There will be optional prize funds for seniors and women similar to the Fusions, along with brackets and pot games. And there will be a SMART option for youth bowlers, as GIBA offers with the Fusions.
Seniors and women each are guaranteed a 1-in-3 cashing ratio paying at least $150 per check. For example, if 15 seniors enter and two cash in the regular prize list there would be three separate senior checks so five cash.
There also will be brackets, pot games and a Bet You Win pot.
And a separate $20 entry fee for a separate additional prize fund likely will be offered for both seniors and women — this is not noted on the flyer.
With 156 entries, the top five spots will be $2,700, $2,200, $1,700, $1,300 and $1,000, down to $190 for the last four checks.
If additional sponsorship is obtained, it will be used to pay extra spots, senior and/or female checks, or improve the overall prize list.
My 11thFrame.com sponsorship again will be $400 that goes directly into the prize fund for the tournament. Diamond Jo in turn will take $400 of its sponsorship and turn it into 10 $40 free slot play cards for a fun post-qualifying drawing for non-cashers only.
As soon as the final standings are determined, we will draw 10 numbers representing all the non-cashing positions. If there are ties in the standings, the higher position goes to the player with the higher game. The bowlers who finished in those positions will get the free slot play — if they have a Diamond Jo players card and are present when their names are called. If a winner is under 21, I will take the free slot play and pay the youth $40 out of my pocket.
This encourages people to get Diamond Jo player cards, stick around or return if they bowl early, and gives something back to non-cashers that they might be able to turn into some significant money as if they made the cut. That happened in 2017 when one of the non-cashers who won the free slot play won a jackpot of several hundred dollars.
One issue all competitors should be aware of is that room availability is tight in Dubuque the weekend of the tournament.

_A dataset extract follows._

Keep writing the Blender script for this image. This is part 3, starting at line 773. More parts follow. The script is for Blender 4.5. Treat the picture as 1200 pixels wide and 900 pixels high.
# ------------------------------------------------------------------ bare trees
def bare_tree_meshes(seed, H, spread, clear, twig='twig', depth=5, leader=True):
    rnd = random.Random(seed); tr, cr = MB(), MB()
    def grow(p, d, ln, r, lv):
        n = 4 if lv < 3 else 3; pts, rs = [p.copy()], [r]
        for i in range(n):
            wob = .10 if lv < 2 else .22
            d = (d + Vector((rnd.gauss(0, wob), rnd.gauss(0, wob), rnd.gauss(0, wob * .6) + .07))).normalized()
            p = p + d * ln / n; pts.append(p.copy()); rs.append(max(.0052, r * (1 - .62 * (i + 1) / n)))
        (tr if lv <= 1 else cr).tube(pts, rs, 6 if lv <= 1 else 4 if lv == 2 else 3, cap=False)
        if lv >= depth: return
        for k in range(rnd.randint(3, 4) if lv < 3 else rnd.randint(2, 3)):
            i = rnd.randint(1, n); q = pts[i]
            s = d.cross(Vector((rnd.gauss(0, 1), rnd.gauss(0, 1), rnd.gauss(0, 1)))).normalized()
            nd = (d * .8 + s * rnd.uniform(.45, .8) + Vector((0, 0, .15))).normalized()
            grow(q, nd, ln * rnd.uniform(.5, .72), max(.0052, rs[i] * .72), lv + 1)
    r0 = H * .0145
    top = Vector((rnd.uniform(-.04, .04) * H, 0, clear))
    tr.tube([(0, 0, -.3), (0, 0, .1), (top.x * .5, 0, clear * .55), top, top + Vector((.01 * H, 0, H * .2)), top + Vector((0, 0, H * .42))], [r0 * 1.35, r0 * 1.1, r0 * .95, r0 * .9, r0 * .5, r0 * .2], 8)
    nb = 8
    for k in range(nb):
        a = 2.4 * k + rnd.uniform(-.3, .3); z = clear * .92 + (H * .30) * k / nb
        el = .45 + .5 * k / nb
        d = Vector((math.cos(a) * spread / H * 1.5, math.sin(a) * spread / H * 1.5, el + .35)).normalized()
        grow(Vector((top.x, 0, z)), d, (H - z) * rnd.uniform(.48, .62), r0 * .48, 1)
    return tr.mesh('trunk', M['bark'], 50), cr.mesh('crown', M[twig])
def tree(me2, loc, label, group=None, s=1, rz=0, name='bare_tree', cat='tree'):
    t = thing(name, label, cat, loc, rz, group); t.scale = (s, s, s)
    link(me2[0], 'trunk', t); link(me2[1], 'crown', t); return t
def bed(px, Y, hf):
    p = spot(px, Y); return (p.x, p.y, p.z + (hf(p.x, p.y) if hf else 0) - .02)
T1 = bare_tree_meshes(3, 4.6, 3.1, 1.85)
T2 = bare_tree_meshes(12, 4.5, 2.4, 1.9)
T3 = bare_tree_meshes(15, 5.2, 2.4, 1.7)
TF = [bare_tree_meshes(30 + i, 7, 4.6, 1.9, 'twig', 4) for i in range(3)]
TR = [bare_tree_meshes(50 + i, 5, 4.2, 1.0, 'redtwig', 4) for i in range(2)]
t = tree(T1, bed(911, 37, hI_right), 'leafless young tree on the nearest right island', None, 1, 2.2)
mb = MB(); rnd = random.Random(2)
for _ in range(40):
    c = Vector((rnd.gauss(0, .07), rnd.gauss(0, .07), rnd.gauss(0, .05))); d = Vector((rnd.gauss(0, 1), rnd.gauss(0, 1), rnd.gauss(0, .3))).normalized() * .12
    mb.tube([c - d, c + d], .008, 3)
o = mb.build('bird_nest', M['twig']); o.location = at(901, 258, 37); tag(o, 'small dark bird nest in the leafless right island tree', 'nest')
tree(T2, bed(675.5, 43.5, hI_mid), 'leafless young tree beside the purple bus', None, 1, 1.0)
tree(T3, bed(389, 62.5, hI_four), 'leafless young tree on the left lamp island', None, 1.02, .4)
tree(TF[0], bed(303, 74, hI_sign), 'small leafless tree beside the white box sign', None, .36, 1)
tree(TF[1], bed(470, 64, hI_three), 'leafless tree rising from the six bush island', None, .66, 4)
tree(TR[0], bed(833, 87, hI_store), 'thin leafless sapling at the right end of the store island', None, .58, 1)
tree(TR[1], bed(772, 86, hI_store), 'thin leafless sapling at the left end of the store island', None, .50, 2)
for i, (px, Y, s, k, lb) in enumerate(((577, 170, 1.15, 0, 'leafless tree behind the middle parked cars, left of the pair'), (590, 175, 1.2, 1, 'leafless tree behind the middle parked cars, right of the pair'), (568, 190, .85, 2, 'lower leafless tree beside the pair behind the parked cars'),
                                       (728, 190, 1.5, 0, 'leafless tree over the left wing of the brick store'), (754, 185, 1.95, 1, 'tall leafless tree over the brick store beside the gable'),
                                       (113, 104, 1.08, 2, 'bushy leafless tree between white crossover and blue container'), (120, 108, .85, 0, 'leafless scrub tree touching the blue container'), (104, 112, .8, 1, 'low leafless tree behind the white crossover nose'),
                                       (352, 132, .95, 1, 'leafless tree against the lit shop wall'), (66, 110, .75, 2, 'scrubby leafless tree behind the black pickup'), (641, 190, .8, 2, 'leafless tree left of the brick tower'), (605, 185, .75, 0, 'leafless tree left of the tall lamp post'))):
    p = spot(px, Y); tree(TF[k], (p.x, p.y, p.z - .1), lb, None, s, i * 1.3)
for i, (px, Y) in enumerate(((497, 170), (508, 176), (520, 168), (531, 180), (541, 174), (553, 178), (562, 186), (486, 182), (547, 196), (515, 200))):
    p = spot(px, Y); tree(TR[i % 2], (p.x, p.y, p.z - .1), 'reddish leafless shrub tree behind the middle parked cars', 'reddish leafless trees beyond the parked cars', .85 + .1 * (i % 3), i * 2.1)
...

A large biking group is stopping in Dubuque on Friday night, making rooms especially scarce that night. For example, the Holiday Inn near the Diamond Jo is completely sold out on Friday night. Availability is a little better Saturday night as the biking group will have moved on.

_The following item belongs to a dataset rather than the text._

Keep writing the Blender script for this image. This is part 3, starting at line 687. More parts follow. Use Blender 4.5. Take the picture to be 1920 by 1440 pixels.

Cherry Lanes did manage to arrange a block of rooms for Friday and Saturday night at the Hampton Inn, 3434 Dodge St., for $109 per night.
You can click on this booking link, or call the Hampton at 563-690-2005, press zero and tell the front desk you are with the Diamond Jo Bowling Group.
Since I am not bowling the Friday night sweeper and my girlfriend Susie "Fever" Dyhr works until 11 p.m. Friday night, we are going to come down Saturday morning and I am not going to take up one of the scarce Friday night rooms.
Susie will not be able to run a fundraising effort for Green Acres Boxer Rescue of Wisconsin, which brought into our lives a lovable, knucklehead of a boxer named Otis. She has in the past designed T-shirts for the tournament with Green Acres benefiting from each sale. However, earlier this year she started a full-time job with Exact Sciences and does not have the time to design the shirts and run the fundraiser.